It changes as time goes on. The first week was horrible. I still vividly remember noticing all of the billboards I passed going to work. Our grocery store had a big sign out front hung over the door. It seemed like every end cap had beer. There was a isle for wine, an isle for hard alcohol, and a isle of coolers filled with every kind of beer. I couldn't walk anywhere in that store and not see it. Every time it was put in front of me my brain said, "You know, you can't do that anymore." and I'd always answer that voice and say, "I know." It was depressing.
After about the first week I started seeing changes in my health. After the second week I started sleeping like a baby again. After about the first thirty days the signs and grocery store visits became tolerable. After about the first six months I lost more than twenty pounds without making any other changes. A little more than a year and it was fairly easy for me to be around others who were drinking.
I drank cheap beer like Coors Light. A lot of people would tell you it tastes like water. So I replaced it with water. Not cheap ass bottled water but the shit that has bubbles and comes in a can. I told myself I can drink as many as these things as I want. I have a fridge out in the garage that is literally full of those fuckers top to bottom. Every time I'm going out with people who are drinking I take a cooler with me. I still get the feel of it in my hand. I still hear that glorious pop of the can on a hot summer day. I still get to crush them and throw them into the recycle bin. I still always have one in my hand. It's a good replacement.

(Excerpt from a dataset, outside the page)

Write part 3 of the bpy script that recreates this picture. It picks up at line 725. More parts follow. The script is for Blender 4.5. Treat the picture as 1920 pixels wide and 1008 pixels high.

I don't know, I never really put a label on myself. I'm sure others would have answered yes. It definitely became a bad habit and it was really difficult to quit. Drinking had been a major part of my life for about twenty-five years. I drank beer like a lot of people drink soda and I did it ever single day. It's something I thought about doing for years and the New Years after his swearing in I decided it's time, this time for good. Only resolution I've ever made.